I remember carbon paper, ditto machines, and mimeographs. Members of the academic generation before mine shared stories about typing their dissertations on carbon paper, and storing copies in the freezer to ensure they would survive a fire. Editing and revising under those circumstances were herculean. Carbon paper gave us the origin of the phrase carbon copy. Does anyone use that term anymore?

I remember life as a work-study student when making copies was the bulk of the work. The big mimeographs, ink everywhere, standing for hours while the drum rotated and churned out papers, the smudged papers, the sticky stencils that folded in on themselves in Mobius strips of black gunk, and the rest of the messy, messy problems.
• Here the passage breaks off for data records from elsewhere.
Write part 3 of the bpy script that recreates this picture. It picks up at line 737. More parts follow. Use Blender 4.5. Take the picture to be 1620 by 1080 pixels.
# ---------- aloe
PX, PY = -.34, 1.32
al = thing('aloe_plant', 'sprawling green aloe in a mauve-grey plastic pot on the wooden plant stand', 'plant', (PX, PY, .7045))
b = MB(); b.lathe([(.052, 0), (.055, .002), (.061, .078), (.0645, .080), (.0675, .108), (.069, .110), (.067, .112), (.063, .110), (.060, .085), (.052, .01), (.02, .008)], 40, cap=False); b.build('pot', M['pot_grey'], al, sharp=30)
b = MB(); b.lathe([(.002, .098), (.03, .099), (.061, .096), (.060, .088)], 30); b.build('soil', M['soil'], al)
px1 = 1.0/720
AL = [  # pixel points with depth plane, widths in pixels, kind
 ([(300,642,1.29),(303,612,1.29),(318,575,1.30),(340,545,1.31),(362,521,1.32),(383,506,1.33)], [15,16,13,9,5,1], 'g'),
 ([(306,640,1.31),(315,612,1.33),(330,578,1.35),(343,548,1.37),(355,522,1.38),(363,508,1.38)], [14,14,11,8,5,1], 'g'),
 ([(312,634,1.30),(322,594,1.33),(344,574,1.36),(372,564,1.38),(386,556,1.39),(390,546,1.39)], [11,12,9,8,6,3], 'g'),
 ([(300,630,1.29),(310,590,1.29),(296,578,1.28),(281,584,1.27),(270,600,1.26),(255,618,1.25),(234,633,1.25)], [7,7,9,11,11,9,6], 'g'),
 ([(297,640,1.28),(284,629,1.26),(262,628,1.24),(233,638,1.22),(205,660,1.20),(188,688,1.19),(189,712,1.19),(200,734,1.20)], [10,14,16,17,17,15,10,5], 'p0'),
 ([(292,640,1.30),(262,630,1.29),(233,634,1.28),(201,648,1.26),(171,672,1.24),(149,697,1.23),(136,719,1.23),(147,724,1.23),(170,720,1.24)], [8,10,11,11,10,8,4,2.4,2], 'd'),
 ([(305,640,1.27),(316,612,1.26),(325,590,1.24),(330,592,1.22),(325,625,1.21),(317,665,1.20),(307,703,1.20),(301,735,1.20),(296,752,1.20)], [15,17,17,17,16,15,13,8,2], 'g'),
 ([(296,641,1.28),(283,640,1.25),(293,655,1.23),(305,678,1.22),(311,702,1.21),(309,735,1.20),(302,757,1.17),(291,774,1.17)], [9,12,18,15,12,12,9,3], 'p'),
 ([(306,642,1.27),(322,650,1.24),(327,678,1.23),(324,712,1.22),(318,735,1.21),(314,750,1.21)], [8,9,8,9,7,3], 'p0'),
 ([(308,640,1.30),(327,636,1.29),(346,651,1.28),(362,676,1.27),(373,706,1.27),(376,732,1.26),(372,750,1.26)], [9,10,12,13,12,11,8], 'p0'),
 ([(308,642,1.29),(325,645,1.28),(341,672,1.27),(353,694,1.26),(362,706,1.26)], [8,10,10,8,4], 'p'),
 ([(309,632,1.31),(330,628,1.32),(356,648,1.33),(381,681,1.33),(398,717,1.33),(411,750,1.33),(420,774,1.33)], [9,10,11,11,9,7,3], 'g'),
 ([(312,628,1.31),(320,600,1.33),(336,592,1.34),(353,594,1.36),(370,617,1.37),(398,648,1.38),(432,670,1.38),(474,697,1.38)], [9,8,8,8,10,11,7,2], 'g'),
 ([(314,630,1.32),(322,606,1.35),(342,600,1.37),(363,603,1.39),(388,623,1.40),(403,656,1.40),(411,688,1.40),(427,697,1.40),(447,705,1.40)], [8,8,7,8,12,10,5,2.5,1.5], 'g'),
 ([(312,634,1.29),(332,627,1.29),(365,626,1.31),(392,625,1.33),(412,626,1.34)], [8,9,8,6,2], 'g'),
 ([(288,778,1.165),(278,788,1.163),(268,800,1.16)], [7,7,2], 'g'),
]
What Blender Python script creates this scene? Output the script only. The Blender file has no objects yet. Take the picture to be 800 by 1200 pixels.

Dittos scented my childhood all the way to graduate school — their purple ink, which has a special name, aniline purple. Analine purple is the first “synthetic organic dye,”an oxymoron to be sure. I will always associate that distinctive Ditto smell with purple. Students today have never experienced the spirit aroma of a pop quiz. I doubt I will ever smell this scent in my life again. Incidentally,  I mistakenly thought the idiom ditto came from ditto machines, but actually it actually dates back to 1625.

Early copy machines hold a similar nostalgia. Their copies lose their quality over time as whatever ink they use fades and disperses into dust.

Even though copy machines have prolonged our transition to paperless offices, I’m still grateful for them.